Rollin' with Nolan
Now that we can almost assuredly welcome back Mike Nolan, ex- of Dan Reeves' staff, it would behoove all of us--even the shoeless slavering Missourians--to know a little bit more about the guy.
After all, he's only responsible for turning the moldy chicken shit pie of the Bronco D into something resembling a fresh-baked cruller by next fall. To succeed he'll require players, support from his head coach and media apologists ready to explain away his every failing. We're ready to step into that breach, so cue the House lights, after the jump!
I was listening, as is my wont, to Sandy Clough this afternoon. He was openly scornful of the idea of Nolan as the head defensive guy, especially in comparison to Dom Capers--who thrills me in the same way that holding my dick in a glass of ice water for 15 minutes might. All I could think was, why? Hasn't Nolan been pretty good, over the course of his career?
Rather than dig up my own evidence, allow me to present an excerpt of a piece by Pete Dougherty of the Green Bay Press-Gazette:
"Nolan also has appeal because though he prefers to run a 3-4 defense, he’s also worked in the 4-3 and mixed that in extensively as coach of the 49ers. In his first season with San Francisco, the 49ers ran mostly a 4-3 and gradually evolved into primarily a 3-4 defense over his three-plus seasons with the team. McCarthy also might prefer a slower transition to the 3-4, because the Packers’ roster is built to play a 4-3, and switching to primarily a 3-4 in one offseason could be difficult and require major changes in personnel.
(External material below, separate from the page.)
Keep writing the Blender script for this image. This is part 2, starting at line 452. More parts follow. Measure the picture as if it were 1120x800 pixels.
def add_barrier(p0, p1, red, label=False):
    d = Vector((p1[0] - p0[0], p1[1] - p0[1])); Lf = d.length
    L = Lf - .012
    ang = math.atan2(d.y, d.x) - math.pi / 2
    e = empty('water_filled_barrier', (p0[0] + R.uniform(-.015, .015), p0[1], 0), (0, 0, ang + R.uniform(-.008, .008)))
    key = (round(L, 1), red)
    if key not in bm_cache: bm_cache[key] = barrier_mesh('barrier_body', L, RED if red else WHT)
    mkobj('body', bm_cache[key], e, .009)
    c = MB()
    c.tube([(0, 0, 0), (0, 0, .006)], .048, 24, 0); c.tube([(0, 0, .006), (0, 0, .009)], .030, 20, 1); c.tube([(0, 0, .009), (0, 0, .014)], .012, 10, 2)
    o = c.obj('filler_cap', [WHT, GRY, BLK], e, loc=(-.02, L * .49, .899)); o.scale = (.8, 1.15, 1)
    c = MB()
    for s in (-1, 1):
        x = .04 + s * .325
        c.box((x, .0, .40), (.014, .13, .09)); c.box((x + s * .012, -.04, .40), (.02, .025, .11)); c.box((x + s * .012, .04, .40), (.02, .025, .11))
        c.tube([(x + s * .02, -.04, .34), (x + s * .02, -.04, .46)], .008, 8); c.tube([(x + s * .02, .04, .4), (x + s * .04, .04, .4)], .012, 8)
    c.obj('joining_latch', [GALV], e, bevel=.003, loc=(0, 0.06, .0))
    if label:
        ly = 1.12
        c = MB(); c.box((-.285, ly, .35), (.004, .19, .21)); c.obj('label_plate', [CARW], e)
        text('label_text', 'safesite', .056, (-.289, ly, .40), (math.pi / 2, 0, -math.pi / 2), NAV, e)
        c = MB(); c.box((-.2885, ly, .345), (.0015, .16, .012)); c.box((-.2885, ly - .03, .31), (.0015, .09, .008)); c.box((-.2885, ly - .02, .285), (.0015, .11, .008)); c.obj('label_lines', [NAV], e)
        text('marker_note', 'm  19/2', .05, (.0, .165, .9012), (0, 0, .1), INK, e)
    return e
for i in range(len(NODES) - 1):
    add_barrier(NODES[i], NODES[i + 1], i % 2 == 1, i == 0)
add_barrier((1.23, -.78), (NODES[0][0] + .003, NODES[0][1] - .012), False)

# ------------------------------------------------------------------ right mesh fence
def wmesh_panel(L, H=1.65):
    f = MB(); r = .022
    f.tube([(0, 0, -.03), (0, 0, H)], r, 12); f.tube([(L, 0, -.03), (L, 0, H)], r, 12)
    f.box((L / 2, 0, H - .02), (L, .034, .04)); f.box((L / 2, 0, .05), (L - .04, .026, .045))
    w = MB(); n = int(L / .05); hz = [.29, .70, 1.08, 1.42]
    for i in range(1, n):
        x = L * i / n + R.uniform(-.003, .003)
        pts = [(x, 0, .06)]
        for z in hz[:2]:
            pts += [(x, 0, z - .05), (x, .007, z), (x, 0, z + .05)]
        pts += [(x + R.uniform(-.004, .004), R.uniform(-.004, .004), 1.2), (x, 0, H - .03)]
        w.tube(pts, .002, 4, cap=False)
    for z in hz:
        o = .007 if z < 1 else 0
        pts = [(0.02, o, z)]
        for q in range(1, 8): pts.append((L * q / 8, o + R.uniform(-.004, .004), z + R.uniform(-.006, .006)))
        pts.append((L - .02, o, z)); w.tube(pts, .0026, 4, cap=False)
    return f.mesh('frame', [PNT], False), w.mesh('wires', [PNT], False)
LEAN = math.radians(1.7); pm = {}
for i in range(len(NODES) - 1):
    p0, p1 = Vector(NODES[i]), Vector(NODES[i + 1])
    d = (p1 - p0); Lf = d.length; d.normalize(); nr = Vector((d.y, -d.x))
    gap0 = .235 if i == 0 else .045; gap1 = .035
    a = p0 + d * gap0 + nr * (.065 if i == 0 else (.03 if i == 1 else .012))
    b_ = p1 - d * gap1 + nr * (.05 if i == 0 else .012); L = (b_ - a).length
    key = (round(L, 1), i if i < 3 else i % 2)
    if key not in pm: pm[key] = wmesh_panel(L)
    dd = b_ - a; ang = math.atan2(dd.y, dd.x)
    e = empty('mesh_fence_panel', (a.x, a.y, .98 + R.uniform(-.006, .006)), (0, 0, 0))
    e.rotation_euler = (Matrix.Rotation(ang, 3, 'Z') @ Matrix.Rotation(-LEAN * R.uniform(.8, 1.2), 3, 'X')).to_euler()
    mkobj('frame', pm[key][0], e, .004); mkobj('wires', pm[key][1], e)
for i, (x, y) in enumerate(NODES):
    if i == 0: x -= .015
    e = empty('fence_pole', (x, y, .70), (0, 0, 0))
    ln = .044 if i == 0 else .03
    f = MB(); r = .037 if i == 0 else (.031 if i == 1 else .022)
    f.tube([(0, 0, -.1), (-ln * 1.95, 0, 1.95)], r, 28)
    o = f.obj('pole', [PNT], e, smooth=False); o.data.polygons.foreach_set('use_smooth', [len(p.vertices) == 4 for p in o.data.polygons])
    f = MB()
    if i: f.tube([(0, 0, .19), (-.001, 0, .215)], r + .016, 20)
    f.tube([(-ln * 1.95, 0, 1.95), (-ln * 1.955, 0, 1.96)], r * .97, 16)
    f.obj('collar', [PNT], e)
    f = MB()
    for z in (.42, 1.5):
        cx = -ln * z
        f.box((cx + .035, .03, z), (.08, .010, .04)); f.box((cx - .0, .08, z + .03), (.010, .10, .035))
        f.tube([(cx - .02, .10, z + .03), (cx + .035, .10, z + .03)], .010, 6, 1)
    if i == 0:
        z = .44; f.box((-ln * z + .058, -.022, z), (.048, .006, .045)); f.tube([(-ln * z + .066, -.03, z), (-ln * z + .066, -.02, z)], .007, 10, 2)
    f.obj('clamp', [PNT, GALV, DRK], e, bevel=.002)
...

“He’s good now. He’s smart,” said the scout who’s familiar with Nolan. “He can run 3-4, 4-3, he knows it all. It depends on what personnel you have. He’ll do whatever, morph to whatever. He’ll use your players to their strengths. He’s smart that way.”
Nolan has had some ups and downs as a defensive coordinator in the NFL but became the 49ers’ head coach largely on the strength of his performance as Baltimore’s defensive coordinator from 2002 to 2004. In his first season, he took over a Ravens defense gutted by a roster purge, and it finished only No. 22 in yards allowed and No. 19 in points allowed. But his defense finished No. 3 in yards and No. 6 in points in ’03, and Nos. 6 in both in ’04.
Before that, Nolan had the difficult job of replacing Bill Belichick as the New York Jets’ defensive coordinator in 2000. He essentially ran Belichick’s version of the 3-4 and improved the Jets ranking in yards allowed from the previous season (No. 21 in ’99 to No. 11 in 2000) and dropped slightly in points allowed (from No. 9 in ’99 to No. 13 in ’00). That offseason, though, Jets coach Al Groh left to become head coach at Virginia, and new coach Herm Edwards fired Nolan and most of the rest of the coaching staff.
Nolan’s most controversial stint as defensive coordinator, though, came with Washington from 1997 through 1999, after four generally successful seasons as the Giants’ defensive coordinator pegged him as a future head coach. Nolan’s first two seasons with Washington produced a solid performance in ’97, when his defense ranked No. 16 in yards allowed and No. 8 in points, and a bad year in ’98, when it ranked Nos. 24 and 28 respectively.
Then in 1999, brash neophyte Daniel Snyder purchased the team, and when Nolan’s defense struggled — it finished the season ranked No. 30 in yards and No. 24 in points — Snyder went after his defensive coordinator. The first-year NFL owner considered Nolan’s defenses vanilla, twice had ice cream delivered to Nolan’s office to hammer home the point, and after the 10-6 season, fired Nolan.
Nolan caught on as Baltimore’s receivers coach in ’01 — the only season he’s coached offense — then became defensive coordinator in 2002. The Ravens had won the Super Bowl in the 2000 season with one of the best defenses in NFL history, finished 10-6 in 2001, then had a roster makeover because salary-cap and age issues. Among the players the Ravens lost going into 2002 were defensive tackle duo Sam Adams and Tony Siragusa, linebacker Jamie Sharper, safety Rod Woodson, defensive end Rob Burnett and cornerback Duane Starks. Nolan’s defense finished that season No. 22 in yards allowed and No. 19 in points allowed, before finishing in the top six in both categories the next two years."
Hope you made it all the way through that. Seriously, Snyder had ice cream delivered to his office? What a cartoonish dickface.
The upshot, if you skipped down below, is that Nolan may not have the sexiest coachin' legs of the candidates out there, but he's at least capable of coaching a middle-of-the-pack defense. Which would be a vast improvement.
1 comments:
I don't know what's more insulting: having ice cream twice delivered to your office during a 10-6 season, or getting fired by Herman Edwards. Personally, I'll take delivered frozen vanilla beans twice per loss as opposed to dealing with the alternative.